Report: Scope of kitchen renovations shrinks even as spending increases

The median spending on kitchen upgrades increased among homeowners who recently began or completed this work, according to the home design site Houzz. At the same time, homeowners were reducing the scope of their work.

In its 2020 U.S. Houzz Kitchen Trends Study, analysts found that the national median cost for a major kitchen remodel completed in mid-2019 was $35,000, a 17 percent increase over comparable remodels completed in mid-2018. Median spending on minor remodels held steady at $8,000.

"It is remarkable to see median spend on kitchen remodels grow by double digits for the third year in a row," said Nino Sitchinava, principal economist at Houzz. "Combined with a two-year decline in the scope of kitchen remodels, spend increases confirm our findings of significant price inflation in the home remodeling industry due to changes in international trade policy. Homeowners are dealing with increasing product prices by substituting materials, as indicated by slower growth in the use of engineered quartz and a decline in the popularity of engineered flooring materials, highly impacted by tariffs on imported materials from China."

The report found some indication that homeowners were scaling back the extent of the work they were doing. While 89 percent of respondents upgraded their countertops, this was down from 94 percent two years earlier. Similarly, the share of respondents upgrading their sinks fell from 90 percent two years ago to 83 percent. Compared to the previous year, homeowners were also significantly less likely to upgrade their backsplash, wall finish, windows, or exterior doors.

Homeowners were also more likely to work within the space of their existing kitchen. Forty-six percent modified the layout of their kitchen, down from 50 percent in the previous year. Thirty-five percent increased the size of the room, down from 42 percent in the previous year.

The reduced scope of kitchen renovations also meant fewer homeowners were pursuing an open floor plan. Forty-six percent said their upgraded kitchen was more open to the home's interior, down 7 percentage points from the previous year. However, 64 percent of those who opened their kitchen to the interior said they did so by eliminating wall separation, a year-over-year increase of 6 percentage points.

Nearly every renovation—94 percent—included an upgrade to the cabinets. Sixty-eight percent replaced them entirely, while 27 percent opted for a partial upgrade. These options included refinishing cabinet exteriors (64 percent), replacing some cabinets (25 percent), or replacing the doors only (18 percent).

Islands were also a popular choice, with 61 percent renovating this feature. One in three homeowners added a new island, while 22 percent upgraded an existing one. The islands were typically a large focal feature in the room, with 32 percent measuring more than seven feet long. Ninety-eight percent said the island had storage capacity, with 79 percent saying it incorporated cabinets and 70 percent saying it included drawers.

Fifty-eight percent said they used their island as a dining area after the renovation. Forty-nine percent said it was used for entertaining, while 45 percent said they frequently socialized at this feature.

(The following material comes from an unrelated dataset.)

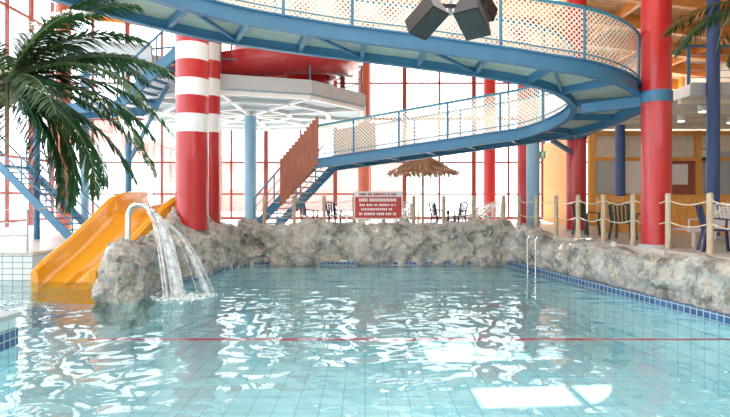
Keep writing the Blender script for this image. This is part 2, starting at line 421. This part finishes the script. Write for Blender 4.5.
for x in xs[1:-1]: b.beam((x,-9,roofz(x)-.16),(x,28.3,roofz(x)-.16),.16,.32,GLULAM)
b.build('roof_purlins')

b=MB()
yw=28.3
i=0; x=-15.5
while x<=13.0:
    thick=.2 if i%2==0 else .09
    b.box((x,yw,(1+roofz(x))/2),(thick,.14,roofz(x)-1),DRED); x+=1.75; i+=1
for z in (1.08,2.3,3.9,6.1,7.9): b.box((-1.2,yw,z),(28.5,.12,.15 if z in(1.08,6.1) else .08),DRED)
b.build('wall_back',smooth=False)
b=MB(); b.box((-1.2,yw+.02,4.8),(28.4,.02,7.6),GLASS); b.build('window_1',smooth=False)
b=MB(); y=-9
i=0
while y<28.4:
    b.box((-15.5,y,6.3),(.14,.22 if i%2==0 else .1,11),DRED); y+=1.75;i+=1
for z in (1.08,2.3,3.9,6.1,8.2,10.4): b.box((-15.5,9.5,z),(.12,38,.12),DRED)
b.build('wall_left',smooth=False)
b=MB(); b.box((16,9.5,4.6),(.2,38,8),CREAM)
for y in (-8,-4,0,4,8,12,16,20,24,28): b.box((15.85,y,4.6),(.2,.3,7.4),ORANGE)
b.build('wall_right',smooth=False)
b=MB(); b.box((0,-9.4,2.6),(31.5,.2,4.8),CREAM); b.box((0,-9.4,8.6),(31.5,.2,1.6),CREAM)  # unseen wall added behind the camera to hold back front light
for k in range(13): b.box((-15.4+k*2.57,-9.4,6.4),(.2,.2,3),DRED)
b.build('wall_front',smooth=False)

# outside
plane('ground',-80,80,28.5,150,.85,SNOW)
b=MB(); b.box((-9,62,3.35),(26,8,5.0),PINK); b.box((-9,62,6.0),(27,9,.4),PALE)
for k in range(8): b.box((-20+k*3.1,57.95,4.0),(1.6,.1,1.8),PALE)
b.build('outdoor_building',smooth=False)
b=MB(); pts=[(-13-3.4*math.cos(t),35+3*math.sin(t),6.0-t*.55) for t in [k*.25 for k in range(-4,18)]]
b.tube(pts,.75,PINK,14); 
for k in(2,9,16): p=pts[k]; b.cyl((p[0],p[1],.85),(p[0],p[1],p[2]-.6),.12,GREY,8)
b.build('outdoor_slide_tube')

# ------------------------------------------------------------ columns
def column(name,x,y,z0,r,m,z1=None,band=None):
    b=MB(); z1=z1 or roofz(x)-.3
    b.cyl((x,y,z0),(x,y,z1),r,m,28)
    b.cyl((x,y,z0),(x,y,z0+.06),r+.06,GREY,28)
    if band: b.cyl((x,y,band[0]),(x,y,band[1]),r+.02,BLUE,28)
    return b.build(name)
column('red_column',6.24,12.0,1.0,.3,RED,band=(4.08,4.32))
column('red_column',6.6,17.5,1.0,.3,RED,band=(3.9,4.1))
column('red_column',6.5,22.8,1.0,.3,RED)
column('red_column',6.1,27.4,1.0,.3,RED)
column('red_column',-.05,27.4,1.0,.3,FRED)
column('red_column',-7.3,27.4,1.0,.3,FRED)
column('red_column',-12.9,24,.7,.28,FRED)
column('blue_column',9.2,14.8,1.0,.16,DBLUE)
column('blue_column',9.2,20.2,1.0,.17,DBLUE,z1=4.7)
column('blue_column',5.7,19.0,1.0,.22,LBLUE,z1=4.6)
column('blue_column',7.6,25.0,1.0,.2,DBLUE)
def striped(x,y,z0,r,bands):
    b=MB(); bands=[z0]+bands; k=0
    for a,c in zip(bands[:-1],bands[1:]):
        b.cyl((x,y,a),(x,y,c),r,(RED if k%2==0 else WHITE),32); k+=1
    return b.build('striped_column')
s=.0268
Z=[2+(200-v)*s for v in (133,115,97,80,62,45,28,11)]
striped(-4.63,15.0,1.2,.43,Z+[roofz(-4.6)-.3])
Z=[2+(200-v)*.0304 for v in (133,115,97,80,62,45,28,11)]
striped(-4.72,17.0,1.0,.32,Z+[roofz(-4.6)-.3])

# ------------------------------------------------------------ ramp
up=catmull([(-7.2,6.6,5.85),(-5.1,9.3,5.55),(-3.2,10.9,5.36),(-1.2,11.62,5.2),(1,11.75,4.95),(2.8,11.7,4.68),(3.6,11.7,4.54)],10)
arc=[]
for k in range(1,40):
    a=R(-90+156*k/39); arc.append(Vector((3.6+2.2*math.cos(a),13.9+2.2*math.sin(a),4.54-.89*k/39)))
e0=arc[-1]; end=Vector((-1.3,18.5,3.0))
low=[e0.lerp(end,k/12) for k in range(1,13)]
C=resample(up+arc+low,.25); C.append(end)
N=[hn(C,i) for i in range(len(C))]
b=MB()
HW=.72
for sg in(-1,1):
    P=[c+n_*sg*HW for c,n_ in zip(C,N)]
    b.sweep(P,[(-.03,0),(.03,0),(.03,.30),(-.03,.30)],BLUE,nrm=N)
    b.sweep(P,[(-.08,0),(.08,0),(.08,.03),(-.08,.03)],BLUE,nrm=N)
    b.sweep(P,[(-.08,.28),(.08,.28),(.08,.31),(-.08,.31)],BLUE,nrm=N)
    b.sweep(P,[(-.025,1.32),(.025,1.32),(.025,1.38),(-.025,1.38)],TEAL,nrm=N)
    b.sweep(P,[(-.012,.42),(.012,.42),(.012,.445),(-.012,.445)],TEAL,nrm=N)
    for i in range(0,len(P),6):
        b.cyl(P[i]+Vector((0,0,.3)),P[i]+Vector((0,0,1.38)),.03,BLUE,8)
b.sweep(C,[(-.69,.20),(.69,.20),(.69,.26),(-.69,.26)],DECKU,nrm=N)
for i in range(2,len(C)-1,5):
    b.beam(C[i]-N[i]*.7+Vector((0,0,.12)),C[i]+N[i]*.7+Vector((0,0,.12)),.09,.16,BLUE)
for q,i in enumerate(range(2,len(C)-6,10)):
    b.beam(C[i]-N[i]*.68+Vector((0,0,.08)),C[i+5]+N[i+5]*.68+Vector((0,0,.08)),.06,.06,BLUE)
ramp=b.build('elevated_walkway')
for sg in(-1,1):
    strip_uv('netting_'+('inner' if sg>0 else 'outer'),[c+n_*sg*HW for c,n_ in zip(C,N)],.33,1.33,NET,ramp)
b=MB()
b.beam((6.24,12.0,4.15),(5.0,12.9,4.1),.12,.22,BLUE)
b.beam((6.6,17.5,4.0),(4.6,15.6,3.8),.14,.24,BLUE)
b.beam((6.6,17.5,3.4),(5.5,16.45,3.75),.09,.12,BLUE)
b.beam((6.6,17.5,4.0),(6.24,12.0,4.15),.14,.26,BLUE)
b.build('walkway_support_brackets')
for x,y,z in ((-1.2,11.62,5.5),(1.8,11.8,5.2)):
    b=MB()
    for dy in (-.72,.72): b.cyl((x,y+dy,z),(x,y+dy,roofz(x)-.3),.018,GREY,6)
    b.build('walkway_hanger_rods')
dr=Vector((-.913,.408,0)).normalized(); nr=Vector((-.408,-.913,0)).normalized()
b=MB(); top=Vector((-1.3,18.5,3.28)); run=2.35; H=2.28; ns=13
for sg in(-1,1):
    a=top+nr*sg*.7; bt=a+dr*run-Vector((0,0,H))
    b.beam(a-Vector((0,0,.12)),bt+Vector((0,0,.06)),.06,.28,BLUE)
    b.tube([a+Vector((0,0,1.05)),bt+Vector((0,0,1.05)),bt+Vector((0,0,0))],.028,BLUE,8)
    for t in(.0,.33,.66): q=a.lerp(bt,t); b.cyl(q,q+Vector((0,0,1.05)),.025,BLUE,8)
    for hgt in (.35,.7): b.tube([a+Vector((0,0,hgt)),bt+Vector((0,0,hgt))],.014,BLUE,6)
for k in range(ns):
    c=top+dr*(run*(k+.5)/ns)-Vector((0,0,H*(k+1)/ns))+Vector((0,0,.02))
    b.beam(c-nr*.68,c+nr*.68,.22,.04,GREY)
for k in range(13):
    t=-.04+k/12*.56; a=top+nr*.76; q=a+dr*run*t-Vector((0,0,H*t)); b.box(q+Vector((0,0,.5)),(.105,.03,1.55),BROWNW,Matrix.Rotation(math.atan2(dr.y,dr.x),3,'Z'))
st=b.build('walkway_stairs',smooth=False)
b=MB()
for k in range(14):
    q=end-dr*(.1+k*.105)-nr*.66; b.box(q+Vector((0,0,.85+k*.014)),(.09,.03,1.1),BROWNW,Matrix.Rotation(math.atan2(dr.y,dr.x),3,'Z'))
b.build('wooden_guard_panel',smooth=False)

# ------------------------------------------------------------ slide tower platform
cx,cy,pz=-4.5,22,5.4; PR=4.7
b=MB(); K=10
ring=lambda r,z:[(cx+r*math.cos(R(18+36*k)),cy+r*math.sin(R(18+36*k)),z) for k in range(K)]
v=ring(PR,pz)+ring(PR,pz+.5); b.add(v,[tuple(range(K))[::-1],tuple(range(K,2*K))]+[(k,(k+1)%K,(k+1)%K+K,k+K) for k in range(K)],PLATF)
for rr in (1.6,3.2,4.6):
    q=ring(rr,pz-.06)
    for k in range(K): b.beam(q[k],q[(k+1)%K],.16,.12,WHITE)
q=ring(4.6,pz-.06)
for k in range(K): b.beam((cx,cy,pz-.06),q[k],.14,.12,WHITE)
q=ring(PR+.03,pz+.25)
for k in range(K): b.beam(q[k],q[(k+1)%K],.06,.4,GREY)
q=ring(PR-.1,pz+1.5); q2=ring(PR-.1,pz+1.0)
for k in range(K):
    b.tube([q[k],q[(k+1)%K]],.03,TEAL,6); b.tube([q2[k],q2[(k+1)%K]],.02,TEAL,6); b.cyl((q[k][0],q[k][1],pz+.5),q[k],.03,TEAL,6)
b.cyl((cx,cy,1),(cx,cy,pz),.24,LBLUE,20)
b.build('slide_tower_platform',ang=30)
b=MB()
pts=[Vector((cx+.8+2.9*math.cos(t),cy-1.2+2.6*math.sin(t),6.3+.35*(t+2.8))) for t in [R(a) for a in range(-165,60,8)]]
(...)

Engineered quartz continued to gain popularity as a countertop choice. Fifty-one percent said they used this material, up from 48 percent in the 2019 survey and 43 percent in 2018. Twenty-nine percent opted to use granite, down from 30 percent in the previous year and 34 percent in 2018.

Full-wall backsplashes were becoming a more popular choice. Sixty-three percent had the backsplash extend up to the cabinets or range hood, while 11 percent extended it up to the ceiling. Ceramic or porcelain tile continued to be the most popular choice for backsplash material, with 57 percent using it; the next most popular choice, marble, appeared in just 10 percent of renovations.

There was a steady increase in the use of vinyl flooring, which appeared in 14 percent of renovations – up from 12 percent in 2019 and 10 percent in 2018. Hardwood and ceramic were the most common flooring choices at 29 percent and 23 percent, respectively.

More than half of homeowners—55 percent—replaced all their kitchen appliances as part of their upgrade, while 31 percent replaced only some of them. The dishwasher, refrigerator, and microwave were the most commonly updated appliances.

Interest in high-tech options declined slightly. Twenty-five percent of updated appliances included high-tech features, down from 30 percent in the previous year; wireless controls were the most popular high-tech appliance option, followed by color touch screen displays and built-in apps. Fifty-one percent of faucets used high-tech features, down from 57 percent in 2019; the most popular options included water efficiency, no-fingerprint coatings, and touch-free activation.

Nearly every respondent—94 percent—said they used the kitchen for cooking after the upgrade, while 70 percent said they dined there and 60 percent said they used the room for baking. One in three homeowners said they felt they were living a healthier lifestyle after the renovation.

The 2020 U.S. Houzz Kitchen Trends Study was based on survey respondents from nearly 2,600 Houzz users between June 19 and July 2. These homeowners were planning a kitchen renovation, in the midst of one, or had recently completed one.